> **Input records**:
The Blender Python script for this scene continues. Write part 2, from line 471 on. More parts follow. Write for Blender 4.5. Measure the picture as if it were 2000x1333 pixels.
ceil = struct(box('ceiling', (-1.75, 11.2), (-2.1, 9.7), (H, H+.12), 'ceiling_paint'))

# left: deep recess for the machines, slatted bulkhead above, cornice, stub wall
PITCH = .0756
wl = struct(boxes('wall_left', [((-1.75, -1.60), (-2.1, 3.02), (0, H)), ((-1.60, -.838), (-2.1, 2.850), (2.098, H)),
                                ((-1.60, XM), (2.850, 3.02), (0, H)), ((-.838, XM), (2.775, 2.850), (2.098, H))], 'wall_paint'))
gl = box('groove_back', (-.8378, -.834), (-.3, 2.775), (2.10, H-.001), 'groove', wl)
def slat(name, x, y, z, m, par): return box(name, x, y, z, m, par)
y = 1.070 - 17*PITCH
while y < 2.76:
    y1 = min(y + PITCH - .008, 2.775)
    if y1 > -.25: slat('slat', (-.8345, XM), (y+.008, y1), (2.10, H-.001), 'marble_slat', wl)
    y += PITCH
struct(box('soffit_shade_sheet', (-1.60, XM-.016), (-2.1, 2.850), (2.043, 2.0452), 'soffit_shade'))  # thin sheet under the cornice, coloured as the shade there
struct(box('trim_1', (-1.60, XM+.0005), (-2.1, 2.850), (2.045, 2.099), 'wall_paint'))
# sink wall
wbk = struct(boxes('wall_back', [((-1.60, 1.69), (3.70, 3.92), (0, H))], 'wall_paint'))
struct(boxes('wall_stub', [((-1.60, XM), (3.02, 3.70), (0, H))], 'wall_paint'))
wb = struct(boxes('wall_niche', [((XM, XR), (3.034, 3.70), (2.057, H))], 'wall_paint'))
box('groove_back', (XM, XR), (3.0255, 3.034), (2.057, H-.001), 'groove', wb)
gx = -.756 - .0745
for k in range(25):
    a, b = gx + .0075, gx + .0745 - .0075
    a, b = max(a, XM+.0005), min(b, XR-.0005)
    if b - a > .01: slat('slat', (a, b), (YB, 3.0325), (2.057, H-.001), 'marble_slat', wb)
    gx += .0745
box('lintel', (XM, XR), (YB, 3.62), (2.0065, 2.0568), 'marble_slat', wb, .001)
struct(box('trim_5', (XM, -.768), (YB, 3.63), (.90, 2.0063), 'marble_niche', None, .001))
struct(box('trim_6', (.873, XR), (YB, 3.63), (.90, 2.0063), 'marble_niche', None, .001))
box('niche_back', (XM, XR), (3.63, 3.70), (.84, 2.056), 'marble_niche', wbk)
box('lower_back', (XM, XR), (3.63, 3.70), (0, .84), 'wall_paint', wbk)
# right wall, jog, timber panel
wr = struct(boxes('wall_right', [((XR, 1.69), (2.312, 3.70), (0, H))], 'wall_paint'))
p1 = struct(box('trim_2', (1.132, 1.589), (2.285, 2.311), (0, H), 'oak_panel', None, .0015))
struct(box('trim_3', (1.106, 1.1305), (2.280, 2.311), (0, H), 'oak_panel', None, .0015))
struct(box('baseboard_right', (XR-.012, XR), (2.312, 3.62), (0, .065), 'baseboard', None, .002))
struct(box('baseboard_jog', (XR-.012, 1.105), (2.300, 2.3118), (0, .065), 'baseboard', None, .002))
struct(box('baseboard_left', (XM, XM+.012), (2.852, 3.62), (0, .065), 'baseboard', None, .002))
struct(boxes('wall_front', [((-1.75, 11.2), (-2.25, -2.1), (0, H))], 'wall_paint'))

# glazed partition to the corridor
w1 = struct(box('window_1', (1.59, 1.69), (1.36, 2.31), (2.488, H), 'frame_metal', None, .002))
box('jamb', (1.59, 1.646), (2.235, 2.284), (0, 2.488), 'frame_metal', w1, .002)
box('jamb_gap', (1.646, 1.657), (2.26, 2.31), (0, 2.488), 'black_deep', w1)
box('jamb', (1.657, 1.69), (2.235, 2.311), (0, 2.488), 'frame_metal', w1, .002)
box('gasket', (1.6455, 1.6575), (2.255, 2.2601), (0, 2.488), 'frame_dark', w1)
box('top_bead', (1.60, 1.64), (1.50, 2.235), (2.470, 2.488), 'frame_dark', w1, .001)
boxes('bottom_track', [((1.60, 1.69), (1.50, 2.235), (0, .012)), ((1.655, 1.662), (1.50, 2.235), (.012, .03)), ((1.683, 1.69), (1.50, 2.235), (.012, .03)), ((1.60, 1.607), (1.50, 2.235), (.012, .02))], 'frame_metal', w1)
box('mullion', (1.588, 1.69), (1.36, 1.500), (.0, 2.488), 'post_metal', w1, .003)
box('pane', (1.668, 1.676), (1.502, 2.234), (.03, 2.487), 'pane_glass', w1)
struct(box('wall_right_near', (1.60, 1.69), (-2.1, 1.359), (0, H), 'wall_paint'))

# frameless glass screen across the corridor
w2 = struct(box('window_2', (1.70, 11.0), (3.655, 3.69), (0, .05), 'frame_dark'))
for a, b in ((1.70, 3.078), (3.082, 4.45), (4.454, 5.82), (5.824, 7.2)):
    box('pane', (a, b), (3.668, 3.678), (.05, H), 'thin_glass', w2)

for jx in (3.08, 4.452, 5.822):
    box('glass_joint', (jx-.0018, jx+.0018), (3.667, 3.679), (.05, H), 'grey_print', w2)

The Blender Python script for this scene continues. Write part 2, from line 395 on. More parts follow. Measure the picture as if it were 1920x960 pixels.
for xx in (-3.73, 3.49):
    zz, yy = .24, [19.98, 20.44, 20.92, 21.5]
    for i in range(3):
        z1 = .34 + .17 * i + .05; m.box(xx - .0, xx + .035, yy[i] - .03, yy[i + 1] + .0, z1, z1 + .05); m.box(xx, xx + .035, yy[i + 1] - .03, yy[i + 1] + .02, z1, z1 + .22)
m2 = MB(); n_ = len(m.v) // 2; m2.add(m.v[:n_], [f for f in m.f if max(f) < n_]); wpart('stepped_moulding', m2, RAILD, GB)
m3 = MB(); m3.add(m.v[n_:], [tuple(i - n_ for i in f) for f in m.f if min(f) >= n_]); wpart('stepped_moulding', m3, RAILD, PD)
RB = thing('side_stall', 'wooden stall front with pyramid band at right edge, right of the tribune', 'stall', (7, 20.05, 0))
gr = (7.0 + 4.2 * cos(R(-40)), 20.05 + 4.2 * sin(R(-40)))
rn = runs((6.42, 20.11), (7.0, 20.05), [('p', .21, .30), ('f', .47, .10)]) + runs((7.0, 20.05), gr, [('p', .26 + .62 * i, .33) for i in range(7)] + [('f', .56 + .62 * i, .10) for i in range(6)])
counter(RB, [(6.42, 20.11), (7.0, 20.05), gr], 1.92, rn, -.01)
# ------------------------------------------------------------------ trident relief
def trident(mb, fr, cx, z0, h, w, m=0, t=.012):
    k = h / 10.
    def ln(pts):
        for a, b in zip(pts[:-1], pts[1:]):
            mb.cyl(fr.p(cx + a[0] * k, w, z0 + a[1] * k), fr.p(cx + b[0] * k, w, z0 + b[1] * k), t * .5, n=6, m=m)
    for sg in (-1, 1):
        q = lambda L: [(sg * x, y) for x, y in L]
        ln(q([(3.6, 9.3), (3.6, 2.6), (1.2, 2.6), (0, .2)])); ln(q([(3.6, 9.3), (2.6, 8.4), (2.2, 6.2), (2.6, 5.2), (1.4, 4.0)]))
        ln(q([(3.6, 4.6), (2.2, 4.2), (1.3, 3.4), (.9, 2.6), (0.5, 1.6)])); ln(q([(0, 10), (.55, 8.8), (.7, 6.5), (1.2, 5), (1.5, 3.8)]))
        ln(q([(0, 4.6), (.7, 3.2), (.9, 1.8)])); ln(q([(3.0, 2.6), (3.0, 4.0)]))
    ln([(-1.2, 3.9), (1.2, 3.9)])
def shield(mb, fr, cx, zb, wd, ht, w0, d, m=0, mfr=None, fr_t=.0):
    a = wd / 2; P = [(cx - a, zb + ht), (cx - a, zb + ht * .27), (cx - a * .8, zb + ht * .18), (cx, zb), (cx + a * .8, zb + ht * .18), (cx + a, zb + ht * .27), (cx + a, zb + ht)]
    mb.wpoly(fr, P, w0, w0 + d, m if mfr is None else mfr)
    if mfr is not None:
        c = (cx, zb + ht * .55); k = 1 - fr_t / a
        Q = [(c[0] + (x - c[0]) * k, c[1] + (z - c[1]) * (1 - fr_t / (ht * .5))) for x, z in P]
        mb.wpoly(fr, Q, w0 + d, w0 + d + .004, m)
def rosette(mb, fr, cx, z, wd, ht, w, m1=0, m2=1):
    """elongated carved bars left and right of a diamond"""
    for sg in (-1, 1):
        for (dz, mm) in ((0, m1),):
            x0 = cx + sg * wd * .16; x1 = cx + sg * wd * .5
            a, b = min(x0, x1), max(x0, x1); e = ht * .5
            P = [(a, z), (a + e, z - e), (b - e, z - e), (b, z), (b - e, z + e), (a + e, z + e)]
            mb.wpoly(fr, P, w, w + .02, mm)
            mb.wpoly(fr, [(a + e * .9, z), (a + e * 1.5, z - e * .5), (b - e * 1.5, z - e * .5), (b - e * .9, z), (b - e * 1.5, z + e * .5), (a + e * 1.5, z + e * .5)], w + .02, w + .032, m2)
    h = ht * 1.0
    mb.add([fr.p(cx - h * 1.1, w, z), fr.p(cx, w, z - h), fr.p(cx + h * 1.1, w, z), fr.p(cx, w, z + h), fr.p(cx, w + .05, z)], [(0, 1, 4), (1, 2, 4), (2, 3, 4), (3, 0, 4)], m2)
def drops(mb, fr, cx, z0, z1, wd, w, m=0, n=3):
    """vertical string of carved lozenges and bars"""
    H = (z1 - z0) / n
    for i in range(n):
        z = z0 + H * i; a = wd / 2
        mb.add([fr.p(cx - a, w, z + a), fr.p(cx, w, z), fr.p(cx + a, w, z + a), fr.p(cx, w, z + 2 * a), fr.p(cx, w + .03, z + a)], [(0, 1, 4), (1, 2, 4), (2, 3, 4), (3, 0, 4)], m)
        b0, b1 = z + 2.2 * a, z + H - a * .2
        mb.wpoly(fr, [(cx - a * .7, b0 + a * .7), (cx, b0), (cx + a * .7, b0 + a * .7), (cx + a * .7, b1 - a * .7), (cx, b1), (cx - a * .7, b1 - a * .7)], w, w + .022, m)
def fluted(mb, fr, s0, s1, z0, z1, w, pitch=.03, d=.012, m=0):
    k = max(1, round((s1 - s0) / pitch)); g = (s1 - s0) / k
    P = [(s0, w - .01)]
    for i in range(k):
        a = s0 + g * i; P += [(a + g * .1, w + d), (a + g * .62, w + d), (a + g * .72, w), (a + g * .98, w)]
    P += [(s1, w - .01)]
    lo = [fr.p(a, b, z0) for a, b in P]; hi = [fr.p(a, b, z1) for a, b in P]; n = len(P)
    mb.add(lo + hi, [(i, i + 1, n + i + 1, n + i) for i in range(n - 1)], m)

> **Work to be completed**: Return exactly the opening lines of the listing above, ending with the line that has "(H, H+.12), 'ceiling_paint'))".

> **Exercise result**:
The Blender Python script for this scene continues. Write part 2, from line 471 on. More parts follow. Write for Blender 4.5. Measure the picture as if it were 2000x1333 pixels.
ceil = struct(box('ceiling', (-1.75, 11.2), (-2.1, 9.7), (H, H+.12), 'ceiling_paint'))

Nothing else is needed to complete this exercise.